What to produce – Set the listing down again in full, word for word, with the pictures left out.

Raw data –
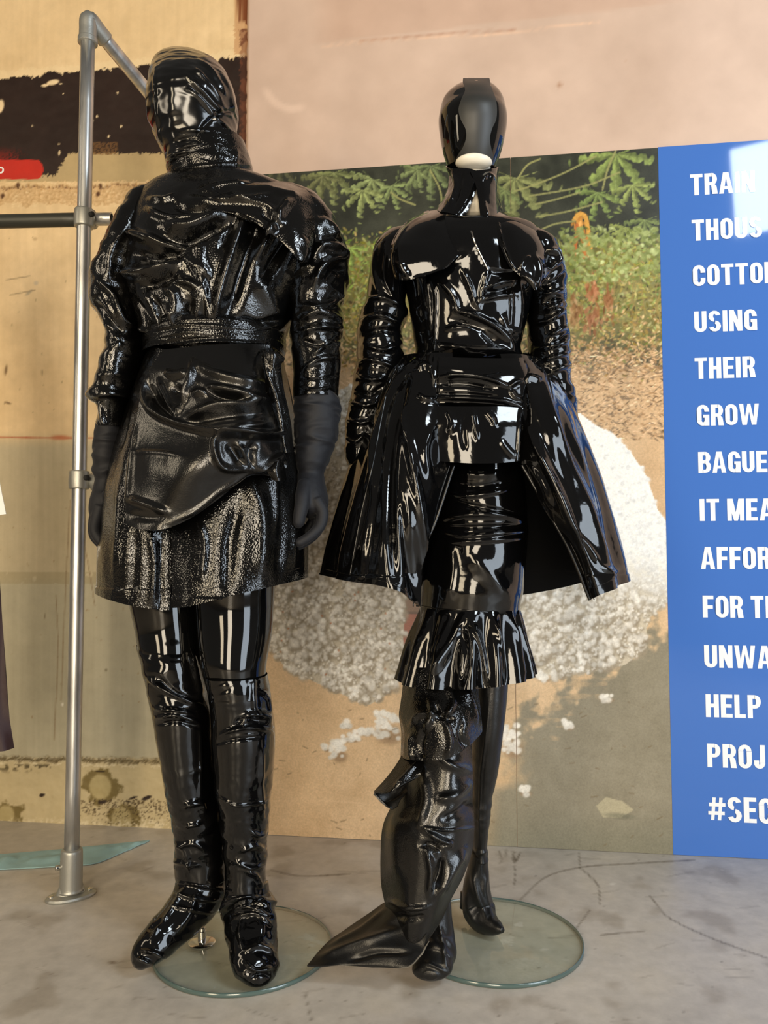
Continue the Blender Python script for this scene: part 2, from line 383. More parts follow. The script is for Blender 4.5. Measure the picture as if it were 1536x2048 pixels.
# ---------------------------------------------------------------- painted surfaces (what is printed or painted on them)
class Canvas:
    def __init__(s, x0, y0, x1, y1, base, step=1.0):
        s.x0, s.y0, s.st = x0, y0, step
        s.X, s.Y = np.meshgrid(np.arange(x0, x1, step), np.arange(y0, y1, step)); s.A = np.zeros(s.X.shape+(3,)); s.A[:] = base
    def blend(s, m, c): s.A += (np.asarray(c, float)-s.A)*m[..., None]
    def box(s, x0, y0, x1, y1):
        h, w = s.X.shape; f = lambda v, o, n: int(min(max((v-o)/s.st, 0), n))
        return slice(f(y0, s.y0, h), f(y1, s.y0, h)), slice(f(x0, s.x0, w), f(x1, s.x0, w))
    def dab(s, x, y, rx, ry, c, ang=0.0, soft=.25, a=1.0):
        r = max(rx, ry)+1; b = s.box(x-r, y-r, x+r+1, y+r+1); X = s.X[b]-x; Y = s.Y[b]-y
        if X.size == 0: return
        ca, sa = math.cos(ang), math.sin(ang); d = np.hypot((X*ca+Y*sa)/rx, (-X*sa+Y*ca)/ry)
        m = np.clip((1-d)/soft, 0, 1)*a; s.A[b] += (np.asarray(c, float)-s.A[b])*m[..., None]
    def line(s, pts, w, c, a=1.0, soft=1.0):
        pts = np.array(pts, float); pts = spline(pts, 5*len(pts)) if len(pts) > 2 else pts
        for p, q in zip(pts[:-1], pts[1:]):
            x0, y0 = np.minimum(p, q)-w-2; x1, y1 = np.maximum(p, q)+w+3; b = s.box(x0, y0, x1, y1); X = s.X[b]; Y = s.Y[b]
            if X.size == 0: continue
            d = q-p; t = np.clip(((X-p[0])*d[0]+(Y-p[1])*d[1])/max(d@d, 1e-9), 0, 1)
            r = np.hypot(X-p[0]-t*d[0], Y-p[1]-t*d[1]); m = np.clip((w/2+soft-r)/soft, 0, 1)*a
            s.A[b] += (np.asarray(c, float)-s.A[b])*m[..., None]
    def poly_mask(s, pts):
        m = np.zeros(s.X.shape, bool); n = len(pts)
        for i in range(n):
            (x1, y1), (x2, y2) = pts[i], pts[(i+1) % n]
            if y1 == y2: continue
            k = ((s.Y >= y1) != (s.Y >= y2)); xi = (s.Y-y1)*(x2-x1)/(y2-y1)+x1; m ^= k & (s.X < xi)
        return m
    def sample(s, p):
        x = np.clip((p[..., 0]-s.x0)/s.st, 0, s.X.shape[1]-1.001); y = np.clip((p[..., 1]-s.y0)/s.st, 0, s.X.shape[0]-1.001)
        i, j = y.astype(int), x.astype(int); fy, fx = (y-i)[..., None], (x-j)[..., None]; A = s.A
        return A[i, j]*(1-fy)*(1-fx)+A[i+1, j]*fy*(1-fx)+A[i, j+1]*(1-fy)*fx+A[i+1, j+1]*fy*fx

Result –
Continue the Blender Python script for this scene: part 2, from line 383. More parts follow. The script is for Blender 4.5. Measure the picture as if it were 1536x2048 pixels.
# ---------------------------------------------------------------- painted surfaces (what is printed or painted on them)
class Canvas:
    def __init__(s, x0, y0, x1, y1, base, step=1.0):
        s.x0, s.y0, s.st = x0, y0, step
        s.X, s.Y = np.meshgrid(np.arange(x0, x1, step), np.arange(y0, y1, step)); s.A = np.zeros(s.X.shape+(3,)); s.A[:] = base
    def blend(s, m, c): s.A += (np.asarray(c, float)-s.A)*m[..., None]
    def box(s, x0, y0, x1, y1):
        h, w = s.X.shape; f = lambda v, o, n: int(min(max((v-o)/s.st, 0), n))
        return slice(f(y0, s.y0, h), f(y1, s.y0, h)), slice(f(x0, s.x0, w), f(x1, s.x0, w))
    def dab(s, x, y, rx, ry, c, ang=0.0, soft=.25, a=1.0):
        r = max(rx, ry)+1; b = s.box(x-r, y-r, x+r+1, y+r+1); X = s.X[b]-x; Y = s.Y[b]-y
        if X.size == 0: return
        ca, sa = math.cos(ang), math.sin(ang); d = np.hypot((X*ca+Y*sa)/rx, (-X*sa+Y*ca)/ry)
        m = np.clip((1-d)/soft, 0, 1)*a; s.A[b] += (np.asarray(c, float)-s.A[b])*m[..., None]
    def line(s, pts, w, c, a=1.0, soft=1.0):
        pts = np.array(pts, float); pts = spline(pts, 5*len(pts)) if len(pts) > 2 else pts
        for p, q in zip(pts[:-1], pts[1:]):
            x0, y0 = np.minimum(p, q)-w-2; x1, y1 = np.maximum(p, q)+w+3; b = s.box(x0, y0, x1, y1); X = s.X[b]; Y = s.Y[b]
            if X.size == 0: continue
            d = q-p; t = np.clip(((X-p[0])*d[0]+(Y-p[1])*d[1])/max(d@d, 1e-9), 0, 1)
            r = np.hypot(X-p[0]-t*d[0], Y-p[1]-t*d[1]); m = np.clip((w/2+soft-r)/soft, 0, 1)*a
            s.A[b] += (np.asarray(c, float)-s.A[b])*m[..., None]
    def poly_mask(s, pts):
        m = np.zeros(s.X.shape, bool); n = len(pts)
        for i in range(n):
            (x1, y1), (x2, y2) = pts[i], pts[(i+1) % n]
            if y1 == y2: continue
            k = ((s.Y >= y1) != (s.Y >= y2)); xi = (s.Y-y1)*(x2-x1)/(y2-y1)+x1; m ^= k & (s.X < xi)
        return m
    def sample(s, p):
        x = np.clip((p[..., 0]-s.x0)/s.st, 0, s.X.shape[1]-1.001); y = np.clip((p[..., 1]-s.y0)/s.st, 0, s.X.shape[0]-1.001)
        i, j = y.astype(int), x.astype(int); fy, fx = (y-i)[..., None], (x-j)[..., None]; A = s.A
        return A[i, j]*(1-fy)*(1-fx)+A[i+1, j]*fy*(1-fx)+A[i, j+1]*(1-fy)*fx+A[i+1, j+1]*fy*fx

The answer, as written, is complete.